### Exercise brief:
Leave the pictures out. Return all other data exactly.

### Given information:
───

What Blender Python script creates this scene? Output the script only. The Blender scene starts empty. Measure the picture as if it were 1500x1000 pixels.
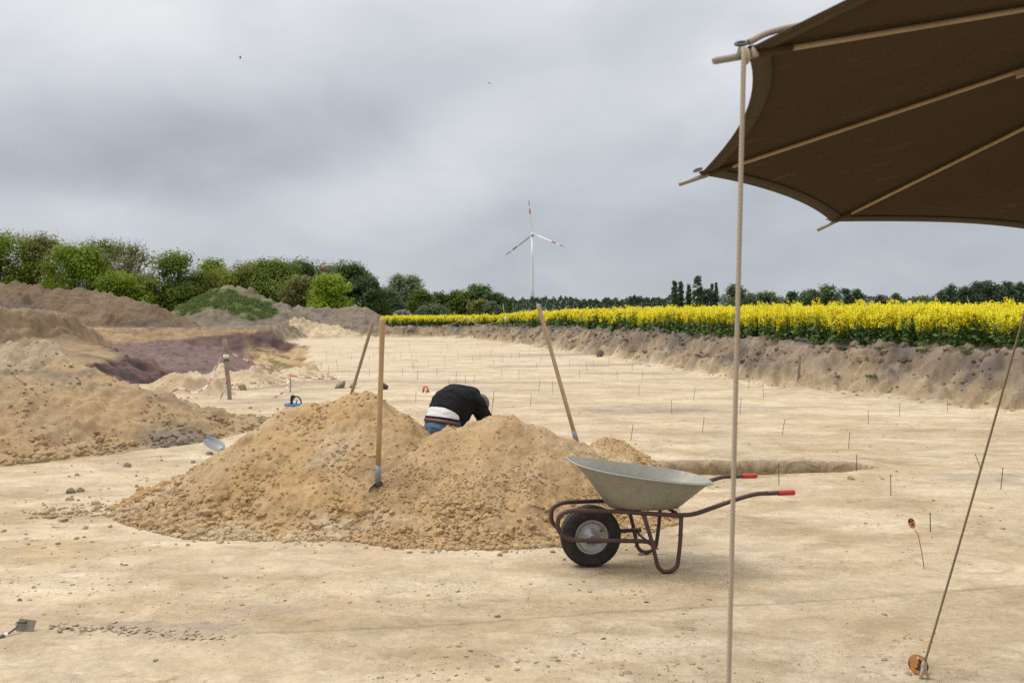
import bpy, bmesh, math, random
import numpy as np
from mathutils import Vector, Matrix

random.seed(7)
RNG = np.random.default_rng(11)
SC = bpy.context.scene
COL = SC.collection
F = 1250.0          # focal length in photograph pixels (30 mm on a 36 mm sensor)
EYE = 1.65          # camera height over the scraped dig floor
HOR = 460.0         # photograph row of the horizon


def at(px, py, d):
    """world point d metres in front of the camera that the photograph shows at (px, py)"""
    return Vector(((px - 750) * d / F, d, EYE - (py - HOR) * d / F))


def onfloor(px, py):
    d = EYE * F / (py - HOR)
    return Vector(((px - 750) * d / F, d, 0))


# ------------------------------------------------------------------ noise
def _hash(ix, iy, seed):
    h = (ix.astype(np.int64) * 374761393 + iy.astype(np.int64) * 668265263 + seed * 974711) & 0xFFFFFFFF
    h = ((h ^ (h >> 13)) * 1274126177) & 0xFFFFFFFF
    h = (h ^ (h >> 16)) & 0xFFFFFFFF
    return h.astype(np.float64) / 4294967296.0


def gnoise(x, y, seed=0):
    x = np.asarray(x, float); y = np.asarray(y, float)
    x0 = np.floor(x); y0 = np.floor(y)
    fx = x - x0; fy = y - y0
    ux = fx * fx * fx * (fx * (fx * 6 - 15) + 10); uy = fy * fy * fy * (fy * (fy * 6 - 15) + 10)

    def g(i, j):
        a = _hash(x0 + i, y0 + j, seed) * 2 * np.pi
        return np.cos(a) * (fx - i) + np.sin(a) * (fy - j)
    a = g(0, 0) * (1 - ux) + g(1, 0) * ux
    b = g(0, 1) * (1 - ux) + g(1, 1) * ux
    return (a * (1 - uy) + b * uy) * 1.4


def fbm(x, y, octv=5, seed=0, gain=0.5, lac=2.03):
    s = 0; a = 1.0; t = 0
    for i in range(octv):
        s = s + a * gnoise(x, y, seed + i * 17); t += a
        x = x * lac + 3.1; y = y * lac - 1.7; a *= gain
    return s / t * 1.6


def clods(x, y, cell, prob, seed, flat=0.7):
    gx = np.floor(x / cell); gy = np.floor(y / cell)
    out = np.zeros_like(x)
    for i in (-1, 0, 1):
        for j in (-1, 0, 1):
            cx = gx + i; cy = gy + j
            ex = _hash(cx, cy, seed)
            jx = (cx + 0.5 + (_hash(cx, cy, seed + 1) - .5) * .9) * cell
            jy = (cy + 0.5 + (_hash(cx, cy, seed + 2) - .5) * .9) * cell
            r = cell * (0.22 + 0.33 * _hash(cx, cy, seed + 3))
            asp = 0.6 + 0.8 * _hash(cx, cy, seed + 4)
            d2 = ((x - jx) * asp) ** 2 + ((y - jy) / asp) ** 2
            v = np.sqrt(np.maximum(0, r * r - d2)) * flat
            out = np.maximum(out, np.where(ex < prob, np.minimum(v, r * .5), 0))
    return out


def sstep(a, b, x):
    t = np.clip((x - a) / (b - a), 0, 1)
    return t * t * (3 - 2 * t)


def mix(a, b, t):
    t = np.asarray(t)[..., None]
    return np.asarray(a) * (1 - t) + np.asarray(b) * t


def sdist(x, y, poly):
    """signed distance to a polygon, negative inside"""
    p = np.array(poly, float); n = len(p)
    best = np.full(x.shape, 1e18); ins = np.zeros(x.shape, bool)
    for i in range(n):
        ax, ay = p[i]; bx, by = p[(i + 1) % n]
        ex, ey = bx - ax, by - ay
        t = np.clip(((x - ax) * ex + (y - ay) * ey) / (ex * ex + ey * ey), 0, 1)
        best = np.minimum(best, (x - ax - t * ex) ** 2 + (y - ay - t * ey) ** 2)
        c = ((ay > y) != (by > y)) & (x < (bx - ax) * (y - ay) / ((by - ay) if by != ay else 1e-9) + ax)
        ins ^= c
    d = np.sqrt(best)
    return np.where(ins, -d, d)


# ------------------------------------------------------------------ objects, tags
def tag(o, label=None, cat=None, group=None, kind=None):
    if label: o['label'] = label
    if cat: o['category'] = cat
    if group: o['group'] = group
    if kind: o['kind'] = kind
    return o


def empty(name, loc=(0, 0, 0), rot=(0, 0, 0)):
    o = bpy.data.objects.new(name, None); COL.objects.link(o)
    o.location = loc; o.rotation_euler = rot
    o.empty_display_size = 0.05
    return o


def link(name, me, parent=None):
    o = bpy.data.objects.new(name, me); COL.objects.link(o)
    if parent is not None: o.parent = parent
    return o


def np_mesh(name, V, Q, mats, col=None, midx=None, smooth=False, colname='soil'):
    """mesh from numpy arrays; Q is (n,4) or (n,3)"""
    me = bpy.data.meshes.new(name)
    V = np.asarray(V, np.float32); Q = np.asarray(Q, np.int32)
    k = Q.shape[1]
    me.vertices.add(len(V)); me.vertices.foreach_set('co', V.ravel())
    me.loops.add(Q.size); me.loops.foreach_set('vertex_index', Q.ravel())
    me.polygons.add(len(Q))
    me.polygons.foreach_set('loop_start', np.arange(0, Q.size, k, dtype=np.int32))
    me.polygons.foreach_set('loop_total', np.full(len(Q), k, np.int32))
    for m in (mats if isinstance(mats, (list, tuple)) else [mats]): me.materials.append(m)
    if midx is not None: me.polygons.foreach_set('material_index', np.asarray(midx, np.int32))
    me.polygons.foreach_set('use_smooth', np.full(len(Q), bool(smooth)))
    if col is not None:
        a = me.color_attributes.new(colname, 'FLOAT_COLOR', 'POINT')
        c = np.ones((len(V), 4), np.float32); c[:, :3] = col
        a.data.foreach_set('color', c.ravel())
    me.update(calc_edges=True); me.validate()
    return me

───

### Task output:
What Blender Python script creates this scene? Output the script only. The Blender scene starts empty. Measure the picture as if it were 1500x1000 pixels.
import bpy, bmesh, math, random
import numpy as np
from mathutils import Vector, Matrix

random.seed(7)
RNG = np.random.default_rng(11)
SC = bpy.context.scene
COL = SC.collection
F = 1250.0          # focal length in photograph pixels (30 mm on a 36 mm sensor)
EYE = 1.65          # camera height over the scraped dig floor
HOR = 460.0         # photograph row of the horizon


def at(px, py, d):
    """world point d metres in front of the camera that the photograph shows at (px, py)"""
    return Vector(((px - 750) * d / F, d, EYE - (py - HOR) * d / F))


def onfloor(px, py):
    d = EYE * F / (py - HOR)
    return Vector(((px - 750) * d / F, d, 0))


# ------------------------------------------------------------------ noise
def _hash(ix, iy, seed):
    h = (ix.astype(np.int64) * 374761393 + iy.astype(np.int64) * 668265263 + seed * 974711) & 0xFFFFFFFF
    h = ((h ^ (h >> 13)) * 1274126177) & 0xFFFFFFFF
    h = (h ^ (h >> 16)) & 0xFFFFFFFF
    return h.astype(np.float64) / 4294967296.0


def gnoise(x, y, seed=0):
    x = np.asarray(x, float); y = np.asarray(y, float)
    x0 = np.floor(x); y0 = np.floor(y)
    fx = x - x0; fy = y - y0
    ux = fx * fx * fx * (fx * (fx * 6 - 15) + 10); uy = fy * fy * fy * (fy * (fy * 6 - 15) + 10)

    def g(i, j):
        a = _hash(x0 + i, y0 + j, seed) * 2 * np.pi
        return np.cos(a) * (fx - i) + np.sin(a) * (fy - j)
    a = g(0, 0) * (1 - ux) + g(1, 0) * ux
    b = g(0, 1) * (1 - ux) + g(1, 1) * ux
    return (a * (1 - uy) + b * uy) * 1.4


def fbm(x, y, octv=5, seed=0, gain=0.5, lac=2.03):
    s = 0; a = 1.0; t = 0
    for i in range(octv):
        s = s + a * gnoise(x, y, seed + i * 17); t += a
        x = x * lac + 3.1; y = y * lac - 1.7; a *= gain
    return s / t * 1.6


def clods(x, y, cell, prob, seed, flat=0.7):
    gx = np.floor(x / cell); gy = np.floor(y / cell)
    out = np.zeros_like(x)
    for i in (-1, 0, 1):
        for j in (-1, 0, 1):
            cx = gx + i; cy = gy + j
            ex = _hash(cx, cy, seed)
            jx = (cx + 0.5 + (_hash(cx, cy, seed + 1) - .5) * .9) * cell
            jy = (cy + 0.5 + (_hash(cx, cy, seed + 2) - .5) * .9) * cell
            r = cell * (0.22 + 0.33 * _hash(cx, cy, seed + 3))
            asp = 0.6 + 0.8 * _hash(cx, cy, seed + 4)
            d2 = ((x - jx) * asp) ** 2 + ((y - jy) / asp) ** 2
            v = np.sqrt(np.maximum(0, r * r - d2)) * flat
            out = np.maximum(out, np.where(ex < prob, np.minimum(v, r * .5), 0))
    return out


def sstep(a, b, x):
    t = np.clip((x - a) / (b - a), 0, 1)
    return t * t * (3 - 2 * t)


def mix(a, b, t):
    t = np.asarray(t)[..., None]
    return np.asarray(a) * (1 - t) + np.asarray(b) * t


def sdist(x, y, poly):
    """signed distance to a polygon, negative inside"""
    p = np.array(poly, float); n = len(p)
    best = np.full(x.shape, 1e18); ins = np.zeros(x.shape, bool)
    for i in range(n):
        ax, ay = p[i]; bx, by = p[(i + 1) % n]
        ex, ey = bx - ax, by - ay
        t = np.clip(((x - ax) * ex + (y - ay) * ey) / (ex * ex + ey * ey), 0, 1)
        best = np.minimum(best, (x - ax - t * ex) ** 2 + (y - ay - t * ey) ** 2)
        c = ((ay > y) != (by > y)) & (x < (bx - ax) * (y - ay) / ((by - ay) if by != ay else 1e-9) + ax)
        ins ^= c
    d = np.sqrt(best)
    return np.where(ins, -d, d)


# ------------------------------------------------------------------ objects, tags
def tag(o, label=None, cat=None, group=None, kind=None):
    if label: o['label'] = label
    if cat: o['category'] = cat
    if group: o['group'] = group
    if kind: o['kind'] = kind
    return o


def empty(name, loc=(0, 0, 0), rot=(0, 0, 0)):
    o = bpy.data.objects.new(name, None); COL.objects.link(o)
    o.location = loc; o.rotation_euler = rot
    o.empty_display_size = 0.05
    return o


def link(name, me, parent=None):
    o = bpy.data.objects.new(name, me); COL.objects.link(o)
    if parent is not None: o.parent = parent
    return o


def np_mesh(name, V, Q, mats, col=None, midx=None, smooth=False, colname='soil'):
    """mesh from numpy arrays; Q is (n,4) or (n,3)"""
    me = bpy.data.meshes.new(name)
    V = np.asarray(V, np.float32); Q = np.asarray(Q, np.int32)
    k = Q.shape[1]
    me.vertices.add(len(V)); me.vertices.foreach_set('co', V.ravel())
    me.loops.add(Q.size); me.loops.foreach_set('vertex_index', Q.ravel())
    me.polygons.add(len(Q))
    me.polygons.foreach_set('loop_start', np.arange(0, Q.size, k, dtype=np.int32))
    me.polygons.foreach_set('loop_total', np.full(len(Q), k, np.int32))
    for m in (mats if isinstance(mats, (list, tuple)) else [mats]): me.materials.append(m)
    if midx is not None: me.polygons.foreach_set('material_index', np.asarray(midx, np.int32))
    me.polygons.foreach_set('use_smooth', np.full(len(Q), bool(smooth)))
    if col is not None:
        a = me.color_attributes.new(colname, 'FLOAT_COLOR', 'POINT')
        c = np.ones((len(V), 4), np.float32); c[:, :3] = col
        a.data.foreach_set('color', c.ravel())
    me.update(calc_edges=True); me.validate()
    return me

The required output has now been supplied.